▶ MATERIAL PROVIDED
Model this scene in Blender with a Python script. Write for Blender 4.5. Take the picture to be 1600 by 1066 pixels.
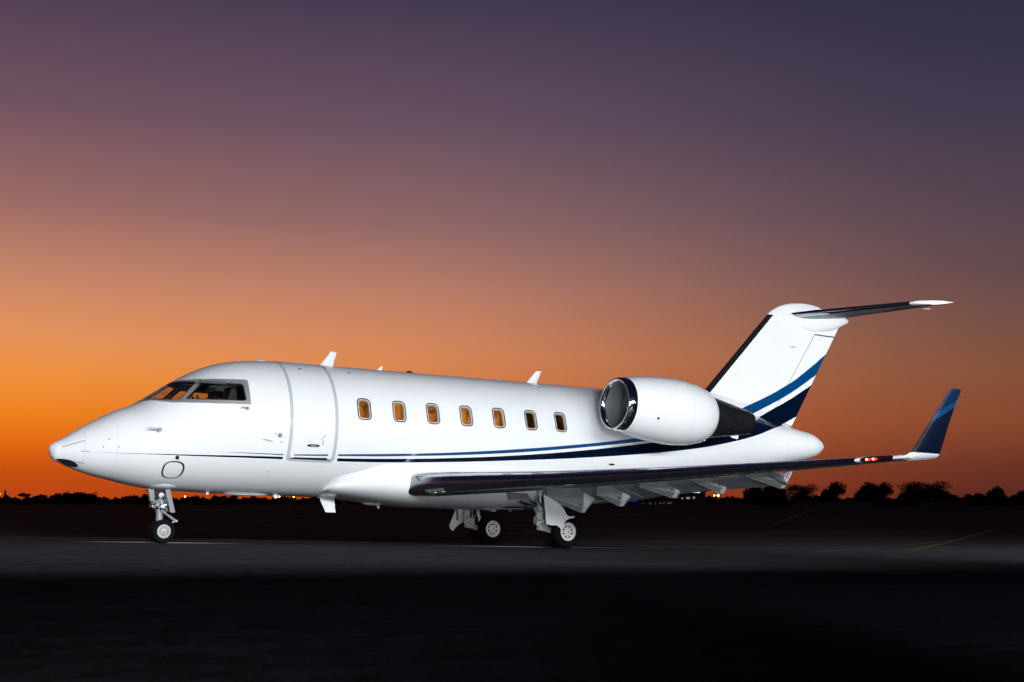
import bpy, bmesh, math, random
from mathutils import Vector, Matrix
from mathutils.geometry import delaunay_2d_cdt
random.seed(7)
PI = math.pi
sc = bpy.context.scene
for o in list(bpy.data.objects): bpy.data.objects.remove(o)
COL = sc.collection

# ------------------------------------------------------------------ camera
YAW = 0.533
PITCH = math.atan(252/1938.3)
cam = bpy.data.cameras.new('camera'); cam_o = bpy.data.objects.new('camera', cam); COL.objects.link(cam_o)
cam.sensor_width = 36; cam.lens = 1938.3/1600*36
cam.clip_start = .1; cam.clip_end = 12000
cam_o.location = (-6.373, -23.921, 0.77)
cam_o.rotation_euler = (PI/2+PITCH, 0, -YAW)
sc.camera = cam_o

# ------------------------------------------------------------------ view transform
sc.view_settings.view_transform = 'Standard'
sc.view_settings.look = 'None'
sc.view_settings.exposure = 0; sc.view_settings.gamma = 1
sc.view_settings.use_curve_mapping = False

def lin(r, g, b, k=1.0):
    f = lambda c: (c/12.92 if c <= .04045 else ((c+.055)/1.055)**2.4)*k
    return (f(r/255), f(g/255), f(b/255), 1)

# ------------------------------------------------------------------ world: afterglow sky, brightest round the sunset azimuth
W = bpy.data.worlds.new('World'); sc.world = W; W.use_nodes = True
nt = W.node_tree; nt.nodes.clear()
def N(t, **k):
    n = nt.nodes.new(t)
    for a, b in k.items(): setattr(n, a, b)
    return n
def M(op, a, b=None, c=None):
    n = N('ShaderNodeMath', operation=op)
    for i, v in enumerate((a, b, c)):
        if v is None: continue
        if isinstance(v, (int, float)): n.inputs[i].default_value = v
        else: nt.links.new(v, n.inputs[i])
    return n.outputs[0]
tc = N('ShaderNodeTexCoord'); sp = N('ShaderNodeSeparateXYZ'); nt.links.new(tc.outputs['Generated'], sp.inputs[0])
el = M('MULTIPLY', M('ARCSINE', sp.outputs[2]), 180/PI)
az = M('MULTIPLY', M('ARCTAN2', sp.outputs[0], sp.outputs[1]), 180/PI)
SUNSET = 30.54-32
d = M('ABSOLUTE', M('SUBTRACT', M('MODULO', M('ADD', M('SUBTRACT', az, SUNSET), 540.0), 360.0), 180.0))
def EL(y): return 7.41+math.degrees(math.atan((533-y)/1938.3))
def ramp(pts):
    r = N('ShaderNodeValToRGB'); r.color_ramp.interpolation = 'B_SPLINE' if False else 'EASE'
    r.color_ramp.interpolation = 'LINEAR'
    nt.links.new(M('DIVIDE', M('ADD', el, 2.0), 92.0), r.inputs[0])
    e = r.color_ramp.elements
    pts = sorted(pts)
    while len(e) < len(pts): e.new(.5)
    for i, (a, c) in enumerate(pts):
        e[i].position = (a+2)/92; e[i].color = lin(*c)
    return r.outputs[0]
L_ = ramp([(-2,(70,28,14)),(EL(782),(184,68,20)),(EL(735),(202,80,12)),(EL(700),(230,106,10)),(EL(655),(243,131,20)),(EL(600),(245,148,58)),(EL(540),(232,150,92)),(EL(450),(200,134,104)),(EL(350),(158,108,102)),(EL(200),(112,82,96)),(EL(0),(70,58,80)),(40,(44,40,66)),(60,(26,27,50)),(88,(16,18,38))])
M_ = ramp([(-2,(60,24,14)),(EL(782),(172,68,28)),(EL(720),(188,84,36)),(EL(650),(205,112,60)),(EL(560),(208,130,88)),(EL(450),(176,120,104)),(EL(350),(138,102,103)),(EL(200),(101,80,97)),(EL(0),(67,58,81)),(40,(38,38,64)),(60,(25,26,50)),(88,(16,18,38))])
R_ = ramp([(-2,(30,14,12)),(EL(785),(84,38,30)),(EL(735),(104,50,38)),(EL(670),(134,71,46)),(EL(600),(134,81,59)),(EL(520),(118,80,71)),(EL(440),(98,73,77)),(EL(350),(85,68,80)),(EL(200),(63,56,77)),(EL(0),(45,43,66)),(40,(27,30,52)),(60,(20,22,44)),(88,(16,18,38))])
F_ = ramp([(-2,(8,8,12)),(0,(22,18,28)),(10,(26,24,40)),(40,(18,20,38)),(60,(16,18,38)),(88,(16,18,38))])
def sm(a, b):
    n = N('ShaderNodeMapRange', interpolation_type='SMOOTHSTEP')
    nt.links.new(d, n.inputs[0]); n.inputs[1].default_value = a; n.inputs[2].default_value = b
    return n.outputs[0]
def mix(f, a, b):
    n = N('ShaderNodeMix', data_type='RGBA'); nt.links.new(f, n.inputs[0]); nt.links.new(a, n.inputs[6]); nt.links.new(b, n.inputs[7]); return n.outputs[2]
c1 = mix(sm(2, 41), L_, M_); c2 = mix(sm(25, 57), c1, R_); c3 = mix(sm(50, 130), c2, F_)
# faint wispy unevenness of the high haze
nz = N('ShaderNodeTexNoise'); nz.inputs['Scale'].default_value = 3.0; nz.inputs['Detail'].default_value = 4
mp = N('ShaderNodeMapping'); mp.inputs['Scale'].default_value = (1, 1, 7); nt.links.new(tc.outputs['Generated'], mp.inputs[0]); nt.links.new(mp.outputs[0], nz.inputs[0])
bg = N('ShaderNodeBackground'); out = N('ShaderNodeOutputWorld')
nt.links.new(c3, bg.inputs[0]); nt.links.new(M('ADD', M('MULTIPLY', nz.outputs[0], .10), .95), bg.inputs[1])
nt.links.new(bg.outputs[0], out.inputs[0])

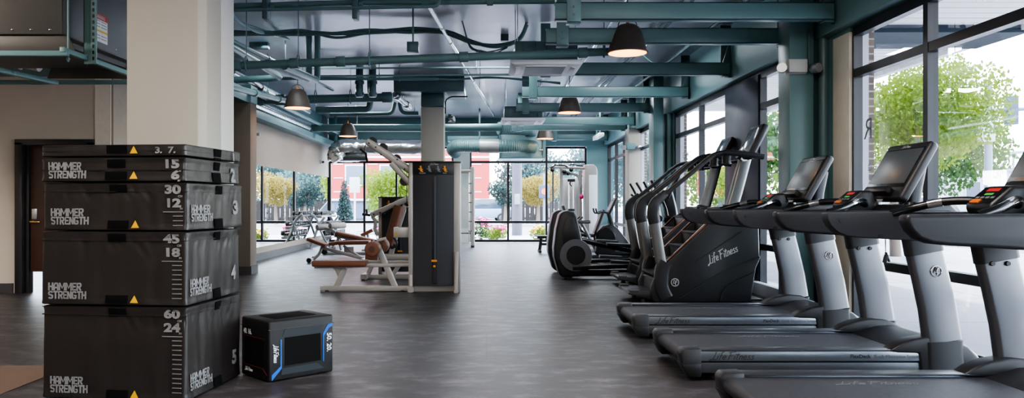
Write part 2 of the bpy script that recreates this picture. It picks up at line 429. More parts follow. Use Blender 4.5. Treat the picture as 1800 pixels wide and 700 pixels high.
# mirror on the left wall
MIR = mat('mirror_silver', S(238, 240, 240), .07, metal=1, var=.0)
MIR.node_tree.nodes['Map Range'].inputs[3].default_value = 0.0; MIR.node_tree.nodes['Map Range'].inputs[4].default_value = 0.01
b = MB()
for y0, y1 in ((13.56, 15.85), (15.86, 18.5), (18.51, 21.1), (21.11, 23.7)): b.bx(XL, XL + .008, y0, y1, .28, 2.0)
tag(b.build('wall_mirror', MIR, smooth=False), 'long frameless mirror on the beige wall beyond the weight benches', 'mirror')
# ------------------------------------------------------------------ ceiling services
CEIL.node_tree.nodes['Map Range'].inputs[3].default_value = .24; CEIL.node_tree.nodes['Map Range'].inputs[4].default_value = .4
# channel beams hung off the window wall
BEAMS = [(7.84, .69, 3.5, 3.05), (9.0, .69, 3.5, 3.05), (11.2, .66, 3.5, 3.05), (13.5, .62, 3.5, 3.05), (15.7, .6, 3.28, 3.05), (18.2, .62, 3.45, 3.05), (19.3, .62, 3.45, 3.02), (22.6, 1.78, 3.5, 3.05)]
where = ['nearest the camera at the top of the view', 'second from the top, just behind the foremost one', 'third from the top, beside the near cassette unit', 'fourth from the top, above the second right pendant', 'fifth from the top, meeting the far teal column', 'sixth, beside the far cassette unit', 'seventh, behind the far cassette unit', 'last one before the far glazing']
for (y, x0, x1, z), wh in zip(BEAMS, where):
    t = thing('channel_beam', f'teal steel channel beam under the ceiling, {wh}', 'beam', (x0, y, z), 0, 'channel beams along the window side')
    L_ = x1 - x0; h = .18
    b = MB(); b.bx(0, L_, 0, .012, 0, h); b.bx(0, L_, 0, .11, 0, .014); b.bx(0, L_, 0, .11, h - .014, h)
    b.build('channel', TEAL, t, bevel=.004)
    b = MB(); b.bx(.12, .26, -.012, .0, -.03, ZC - z - .01); b.bx(.12, .26, -.012, .12, -.032, -.018)
    for zz in (.05, .13): b.cyl((.19, -.02, zz), (.19, -.005, zz), .012, 8)
    b.build('hanger_plate', TEAL, t, bevel=.003)
    b = MB(); b.bx(L_ - .1, L_, .0, .13, -.02, 0.0); b.bx(L_ - .1, L_ + .06, .11, .13, -.02, ZC - z - .01); b.prism([(L_ - .1, h), (L_, h), (L_, h + .3)], .02, .04)
    b.build('wall_bracket', TEALD, t, bevel=.003)

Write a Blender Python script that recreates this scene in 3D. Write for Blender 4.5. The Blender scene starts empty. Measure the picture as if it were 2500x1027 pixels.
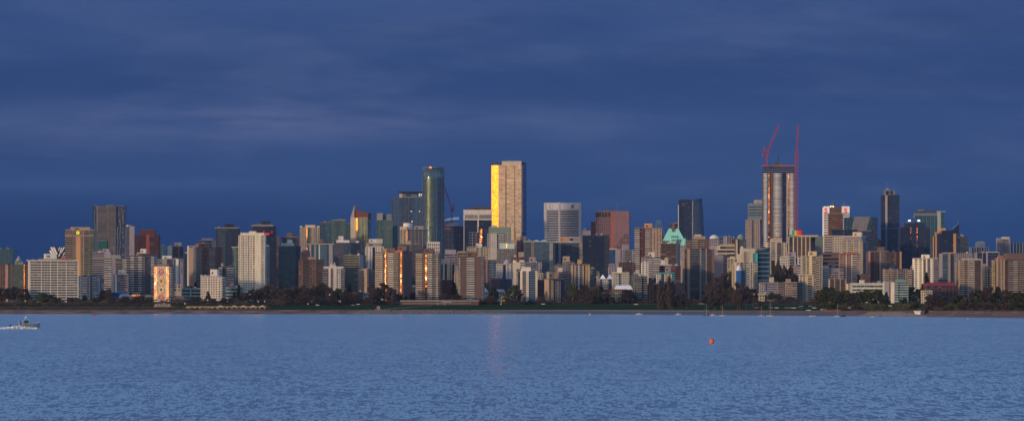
import bpy, math, random
from math import sin, cos, radians, pi
random.seed(11)
S = bpy.context.scene
COL = S.collection
F = 10000.0; YH = 750.0; CH = 7.2; CX = 1250.0      # focal length and horizon in photo pixels, eye height in metres
SUN_AZ = 50.0; SUN_EL = 9.0

# ---------------------------------------------------------------- materials
MATS = {}
PAL = {
 'wht': (.57,.53,.47), 'slb': (.74,.67,.53), 'crm': (.50,.42,.31), 'yel': (.58,.46,.25), 'tan': (.33,.25,.19), 'org': (.50,.27,.13),
 'brn': (.145,.095,.08), 'dbr': (.10,.065,.06), 'lil': (.28,.25,.27), 'gry': (.235,.225,.22), 'dgr': (.13,.135,.15),
 'red': (.26,.075,.06), 'drd': (.13,.045,.045), 'pnk': (.34,.21,.18), 'rst': (.38,.12,.08), 'grn': (.18,.24,.19), 'tea': (.06,.30,.32),
 'blu': (.02,.10,.32), 'nvy': (.02,.035,.08), 'cop': (.26,.66,.52), 'pnt': (.80,.79,.77), 'con': (.33,.29,.26),
 'scr': (.27,.03,.04), 'crn': (.50,.03,.045), 'olv': (.19,.20,.14), 'ngr': (.03,.19,.16), 'pgr': (.42,.50,.45),
 'bls': (.12,.18,.25), 'blk': (.02,.02,.022), 'yd': (.62,.58,.03), 'rcl': (.13,.11,.10), 'gold': (.44,.31,.17), 'cnw': (.52,.50,.49), 'grt': (.19,.115,.125),
}
def nodes(name):
    m = bpy.data.materials.new(name); m.use_nodes = True
    nt = m.node_tree; nt.nodes.clear()
    out = nt.nodes.new('ShaderNodeOutputMaterial'); p = nt.nodes.new('ShaderNodeBsdfPrincipled')
    nt.links.new(p.outputs[0], out.inputs[0])
    return m, nt, p
def N(nt, t, **k):
    n = nt.nodes.new(t)
    for a, v in k.items():
        if a.startswith('i_'): n.inputs[a[2:].replace('_', ' ')].default_value = v
        else: setattr(n, a, v)
    return n
def mathn(nt, op, a, b=None, c=None):
    n = nt.nodes.new('ShaderNodeMath'); n.operation = op
    for i, v in enumerate((a, b, c)):
        if v is None: continue
        if isinstance(v, (int, float)): n.inputs[i].default_value = v
        else: nt.links.new(v, n.inputs[i])
    return n.outputs[0]
def mixc(nt, fac, a, b, mode='MIX'):
    n = nt.nodes.new('ShaderNodeMix'); n.data_type = 'RGBA'; n.blend_type = mode; n.clamp_factor = True
    for i, v in ((0, fac), (6, a), (7, b)):
        if isinstance(v, (int, float)): n.inputs[i].default_value = v
        elif isinstance(v, tuple): n.inputs[i].default_value = v if len(v) == 4 else v + (1,)
        else: nt.links.new(v, n.inputs[i])
    return n.outputs[2]
def wall(key):
    """painted / cast wall: weather streaks, soft blotches, per-object tone"""
    if ('w', key) in MATS: return MATS[('w', key)]
    m, nt, p = nodes('wall_' + key); c = PAL[key]
    tc = N(nt, 'ShaderNodeTexCoord')
    mp = N(nt, 'ShaderNodeMapping'); mp.inputs['Scale'].default_value = (.5, .5, .06)
    nt.links.new(tc.outputs['Object'], mp.inputs[0])
    n1 = N(nt, 'ShaderNodeTexNoise', i_Scale=1.0, i_Detail=3.0); nt.links.new(mp.outputs[0], n1.inputs['Vector'])
    n2 = N(nt, 'ShaderNodeTexNoise', i_Scale=.12, i_Detail=4.0); nt.links.new(tc.outputs['Object'], n2.inputs['Vector'])
    oi = N(nt, 'ShaderNodeObjectInfo')
    f = mathn(nt, 'MULTIPLY_ADD', n1.outputs[0], .5, .55)
    f = mathn(nt, 'ADD', f, mathn(nt, 'MULTIPLY', n2.outputs[0], .3))
    f = mathn(nt, 'ADD', f, mathn(nt, 'MULTIPLY_ADD', oi.outputs['Random'], .36, -.18))
    col = mixc(nt, 1.0, c, f, 'MULTIPLY')
    nt.links.new(col, p.inputs['Base Color']); p.inputs['Roughness'].default_value = .8; p.inputs['Specular IOR Level'].default_value = .15
    MATS[('w', key)] = m; return m
GL = {  # deep colour, reflective tint, metallic
 'gd': ((.012,.018,.035), (.10,.15,.26), .45), 'gt': ((.012,.035,.05), (.10,.23,.29), .45), 'gg': ((.022,.05,.05), (.18,.30,.29), .45),
 'gb': ((.012,.035,.08), (.14,.24,.42), .5), 'gk': ((.010,.014,.03), (.05,.08,.16), .35), 'gs': ((.05,.06,.08), (.36,.40,.46), .5),
 'gr': ((.08,.035,.02), (.42,.23,.15), .5), 'gp': ((.08,.12,.10), (.42,.50,.44), .5),
}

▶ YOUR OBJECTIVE
Find every line in the records above that holds the word "recreates", and copy each one.

▶ EXERCISE RESPONSE
Write part 2 of the bpy script that recreates this picture. It picks up at line 429. More parts follow. Use Blender 4.5. Treat the picture as 1800 pixels wide and 700 pixels high.
Write a Blender Python script that recreates this scene in 3D. Write for Blender 4.5. The Blender scene starts empty. Measure the picture as if it were 2500x1027 pixels.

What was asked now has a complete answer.